As the mammoth 2016 blizzard rolled eastward, Delegate Rupie Phillips, D-Logan, took the opportunity to lampoon scientific evidence of global warming. He gave fellow lawmakers bottles of sunscreen — a crude joke implying that there cannot be planetary warming if blizzards occur.

The coal-county delegate is pathetically wrong. Mountains of proof show that burning fossil fuels sends carbon fumes into the sky, creating a “greenhouse” layer that heats Earth’s surface, causing ever-worse weather disasters, and more weather extremes, both hot and cold.

The Pacific Ocean warming known as El Niño disrupted weather across America. Extra-warm Gulf of Mexico water evaporated excessively, sending vast tons of moisture northeast, because hotter air holds more humidity. All this apparently contributed to the blizzard.

In a stinging editorial, the Register-Herald of Beckley called the Logan delegate a “self-serving charlatan,” adding: “We prefer science — not buffoonery. … We want leaders who stop making a mockery of science.”

The paper recited that “2015 was the hottest year globally on record — 2014 was the next-hottest — 2016 is setting up, with El Niño’s help, to break the 2015 record.” It recounted that thousands of people in the tropics die from intense heat waves, while monster storms inflict billions in damage.

“So, ice caps are melting, seas are rising, people are dying, aquatic life is stressed, and scientists say the global warming is heating up. And that, as they say, is just the tip of the iceberg. Meanwhile, we have a state delegate who is making jokes about it all.”
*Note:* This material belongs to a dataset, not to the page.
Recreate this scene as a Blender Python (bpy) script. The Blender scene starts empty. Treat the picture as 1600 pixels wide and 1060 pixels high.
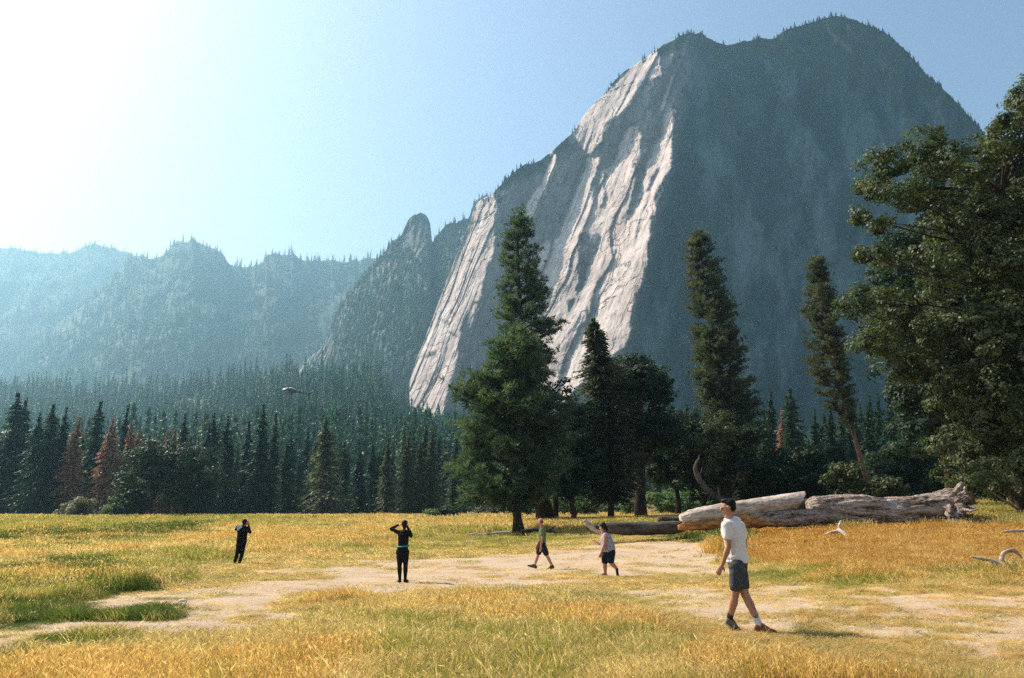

The Register-Herald concluded: “Clearly, fossil fuels are our past, not our future. Politicians who mock widely held scientific beliefs aren’t making themselves useful.”

When West Virginians feel frustrated that their problems are not understood or appreciated, they can thank people like Rupie Phillips.

Climate change is happening everywhere, and the disruption and death that comes with it, whether West Virginia elects lawmakers smart enough to acknowledge it or not.